Most sensible people, who have a good reality check, understand that age is just a number. Everyone has their own circumstances, and life is not about WHEN you do something, but HOW you do it. You could be a disbeliever all your life, and then become Muslim right before you die. You could be a Muslim but, what is the point if you start disbelieving and committing shirk and kufr later? The key is patience, Sabr. Allah has mentioned patience in the Quran around 90 times. - The "when" was established when you were born, so now you must think about your "How". What will you do with your life? How are you going to wake up each day? With a smile, and can do attitude? Or moping around and feeling sorry for yourself? - Because how you think about yourself and life, is how thinks inevitably end up.
يا أيها الذين آمنوا اصبروا وصابروا ورابطوا واتقوا الله لعلكم تفلحون
O you who believe, persevere and endure and remain stationed and fear Allah that you may be successful [Al 'Imran 3:200].
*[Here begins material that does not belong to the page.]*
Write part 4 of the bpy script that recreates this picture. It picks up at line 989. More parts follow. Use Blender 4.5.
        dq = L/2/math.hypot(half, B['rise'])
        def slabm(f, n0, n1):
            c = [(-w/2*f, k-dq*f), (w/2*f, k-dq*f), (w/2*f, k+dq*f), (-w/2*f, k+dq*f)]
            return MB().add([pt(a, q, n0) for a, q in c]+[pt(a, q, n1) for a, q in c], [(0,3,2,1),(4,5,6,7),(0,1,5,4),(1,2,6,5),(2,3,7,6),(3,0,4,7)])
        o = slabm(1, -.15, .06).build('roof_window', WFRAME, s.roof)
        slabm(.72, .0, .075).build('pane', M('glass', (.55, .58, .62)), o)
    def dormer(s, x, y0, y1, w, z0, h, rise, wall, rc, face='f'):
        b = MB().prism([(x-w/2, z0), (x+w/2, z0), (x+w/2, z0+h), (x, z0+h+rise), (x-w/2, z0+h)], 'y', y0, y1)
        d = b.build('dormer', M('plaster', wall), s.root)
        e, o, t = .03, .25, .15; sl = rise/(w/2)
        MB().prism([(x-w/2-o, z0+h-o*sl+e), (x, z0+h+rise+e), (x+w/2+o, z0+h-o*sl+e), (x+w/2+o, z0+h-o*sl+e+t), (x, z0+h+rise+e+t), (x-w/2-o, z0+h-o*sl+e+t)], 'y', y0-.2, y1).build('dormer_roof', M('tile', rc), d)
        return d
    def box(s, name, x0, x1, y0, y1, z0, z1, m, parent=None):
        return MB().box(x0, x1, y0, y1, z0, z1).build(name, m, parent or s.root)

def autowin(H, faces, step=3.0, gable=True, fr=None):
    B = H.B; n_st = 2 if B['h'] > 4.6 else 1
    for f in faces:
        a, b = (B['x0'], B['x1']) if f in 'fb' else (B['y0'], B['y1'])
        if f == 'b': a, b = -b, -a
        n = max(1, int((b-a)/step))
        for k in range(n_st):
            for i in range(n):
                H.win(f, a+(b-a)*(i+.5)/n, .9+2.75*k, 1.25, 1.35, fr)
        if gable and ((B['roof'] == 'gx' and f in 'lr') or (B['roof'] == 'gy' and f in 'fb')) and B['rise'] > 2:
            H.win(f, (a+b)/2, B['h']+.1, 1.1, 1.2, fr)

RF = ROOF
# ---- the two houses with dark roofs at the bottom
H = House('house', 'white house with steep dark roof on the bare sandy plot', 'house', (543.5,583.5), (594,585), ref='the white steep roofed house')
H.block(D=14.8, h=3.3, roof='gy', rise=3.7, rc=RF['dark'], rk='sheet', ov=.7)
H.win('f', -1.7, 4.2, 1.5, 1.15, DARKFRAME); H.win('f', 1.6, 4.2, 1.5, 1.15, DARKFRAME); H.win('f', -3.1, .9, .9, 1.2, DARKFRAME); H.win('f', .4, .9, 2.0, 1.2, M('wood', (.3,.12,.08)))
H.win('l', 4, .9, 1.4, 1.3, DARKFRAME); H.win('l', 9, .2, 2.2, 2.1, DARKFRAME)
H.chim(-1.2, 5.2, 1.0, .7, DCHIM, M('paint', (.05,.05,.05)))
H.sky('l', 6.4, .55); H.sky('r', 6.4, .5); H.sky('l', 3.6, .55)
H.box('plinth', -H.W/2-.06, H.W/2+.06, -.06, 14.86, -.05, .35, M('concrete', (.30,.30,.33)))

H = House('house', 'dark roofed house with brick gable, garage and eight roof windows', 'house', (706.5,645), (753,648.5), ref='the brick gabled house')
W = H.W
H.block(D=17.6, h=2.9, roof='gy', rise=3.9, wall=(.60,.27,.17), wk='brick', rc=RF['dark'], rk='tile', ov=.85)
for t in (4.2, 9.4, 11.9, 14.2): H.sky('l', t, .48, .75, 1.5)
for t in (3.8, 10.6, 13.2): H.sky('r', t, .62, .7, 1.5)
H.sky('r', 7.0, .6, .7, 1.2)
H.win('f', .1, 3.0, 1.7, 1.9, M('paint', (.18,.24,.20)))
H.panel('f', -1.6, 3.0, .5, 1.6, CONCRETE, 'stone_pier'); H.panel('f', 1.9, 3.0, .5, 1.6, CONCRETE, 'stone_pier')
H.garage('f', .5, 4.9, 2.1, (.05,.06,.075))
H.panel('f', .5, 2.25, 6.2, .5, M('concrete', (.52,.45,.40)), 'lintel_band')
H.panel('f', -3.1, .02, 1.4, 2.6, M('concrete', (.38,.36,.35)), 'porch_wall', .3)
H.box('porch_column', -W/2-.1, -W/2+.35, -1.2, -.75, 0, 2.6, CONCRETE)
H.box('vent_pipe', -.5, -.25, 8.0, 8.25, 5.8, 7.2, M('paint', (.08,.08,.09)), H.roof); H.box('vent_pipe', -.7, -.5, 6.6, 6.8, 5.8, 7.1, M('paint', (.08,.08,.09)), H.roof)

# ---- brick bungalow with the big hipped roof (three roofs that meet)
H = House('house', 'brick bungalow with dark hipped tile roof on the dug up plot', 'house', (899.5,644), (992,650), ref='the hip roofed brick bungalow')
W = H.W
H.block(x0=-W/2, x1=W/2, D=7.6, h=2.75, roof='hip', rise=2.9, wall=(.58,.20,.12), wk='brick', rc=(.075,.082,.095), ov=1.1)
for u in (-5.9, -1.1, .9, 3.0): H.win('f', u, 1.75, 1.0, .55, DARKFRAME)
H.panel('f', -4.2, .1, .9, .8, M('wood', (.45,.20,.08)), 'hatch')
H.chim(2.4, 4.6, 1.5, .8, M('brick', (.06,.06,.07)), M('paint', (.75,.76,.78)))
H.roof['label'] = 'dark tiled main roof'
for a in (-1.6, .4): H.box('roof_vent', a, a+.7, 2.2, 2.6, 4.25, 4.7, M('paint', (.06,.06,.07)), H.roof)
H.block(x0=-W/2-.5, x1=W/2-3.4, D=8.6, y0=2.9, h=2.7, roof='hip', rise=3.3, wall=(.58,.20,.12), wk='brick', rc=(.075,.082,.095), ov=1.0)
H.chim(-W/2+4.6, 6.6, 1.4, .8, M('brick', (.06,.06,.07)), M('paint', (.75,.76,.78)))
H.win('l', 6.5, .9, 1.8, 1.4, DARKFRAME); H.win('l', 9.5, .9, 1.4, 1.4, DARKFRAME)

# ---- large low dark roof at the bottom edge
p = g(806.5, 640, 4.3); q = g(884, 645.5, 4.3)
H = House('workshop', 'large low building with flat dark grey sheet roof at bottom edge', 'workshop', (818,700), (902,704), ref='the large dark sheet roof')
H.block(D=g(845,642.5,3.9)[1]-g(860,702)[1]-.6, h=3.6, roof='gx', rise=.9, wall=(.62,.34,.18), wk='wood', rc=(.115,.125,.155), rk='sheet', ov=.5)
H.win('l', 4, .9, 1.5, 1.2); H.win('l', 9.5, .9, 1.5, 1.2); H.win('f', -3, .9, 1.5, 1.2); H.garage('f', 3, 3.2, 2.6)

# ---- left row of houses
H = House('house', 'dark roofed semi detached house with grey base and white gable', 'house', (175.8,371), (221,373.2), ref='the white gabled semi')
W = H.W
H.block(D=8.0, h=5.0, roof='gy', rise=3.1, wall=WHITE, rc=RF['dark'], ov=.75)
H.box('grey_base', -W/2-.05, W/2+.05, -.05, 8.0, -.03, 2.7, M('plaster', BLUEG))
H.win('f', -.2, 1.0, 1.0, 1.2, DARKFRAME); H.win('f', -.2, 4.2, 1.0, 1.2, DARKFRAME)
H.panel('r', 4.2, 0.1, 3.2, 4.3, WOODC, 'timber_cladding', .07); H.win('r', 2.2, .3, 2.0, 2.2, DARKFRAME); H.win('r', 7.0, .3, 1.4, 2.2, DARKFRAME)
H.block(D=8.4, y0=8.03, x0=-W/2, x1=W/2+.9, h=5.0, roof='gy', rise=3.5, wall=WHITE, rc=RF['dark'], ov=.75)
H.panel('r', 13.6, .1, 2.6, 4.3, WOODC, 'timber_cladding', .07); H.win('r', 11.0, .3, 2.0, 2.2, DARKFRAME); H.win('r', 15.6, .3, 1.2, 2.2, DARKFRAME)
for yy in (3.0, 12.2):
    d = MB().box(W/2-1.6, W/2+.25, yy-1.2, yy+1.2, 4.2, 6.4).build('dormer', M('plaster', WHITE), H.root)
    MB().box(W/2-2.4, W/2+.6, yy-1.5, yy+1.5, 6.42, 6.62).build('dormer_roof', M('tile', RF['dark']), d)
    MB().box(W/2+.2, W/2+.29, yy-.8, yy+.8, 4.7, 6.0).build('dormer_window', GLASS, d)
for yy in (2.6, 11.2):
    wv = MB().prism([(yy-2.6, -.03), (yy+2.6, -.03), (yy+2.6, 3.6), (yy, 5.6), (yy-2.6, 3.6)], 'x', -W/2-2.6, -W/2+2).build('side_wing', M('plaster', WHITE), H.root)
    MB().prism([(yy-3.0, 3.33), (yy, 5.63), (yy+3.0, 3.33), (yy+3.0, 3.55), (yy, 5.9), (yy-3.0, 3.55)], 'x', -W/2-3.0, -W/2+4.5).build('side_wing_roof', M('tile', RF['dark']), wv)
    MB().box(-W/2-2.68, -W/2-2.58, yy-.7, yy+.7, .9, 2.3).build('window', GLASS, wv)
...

The same can be said with marriage, you could get married at age 16, and then live a life of misery by not being content for whatever reason. - Therefore, have some shukr - thanks for Allah, praise Allah. That Allah saves you from things you have no knowledge about!
Read the Qur'an and ponder the words. Listen to the Qur'an. Also read up on the lives of the sahaba, such as Abu Bakr, Umar, Uthmaan, Ali, Az-Zubayr, Khalid ibn Walid and others radhiyallahu annum. Those were real men. They are the kind of men we want to be too. Islam tells men to have courage, be strong, confident and posed to take on life and be leaders for those around them. You can learn and inspire others around you dear brother, and you can be a great lead for your wife too .-- Again, this leads to the HOW in your life. When you get married, how are you going to be a husband? - It should not be with the attitude you are displaying now.
I really hope you will take my advice.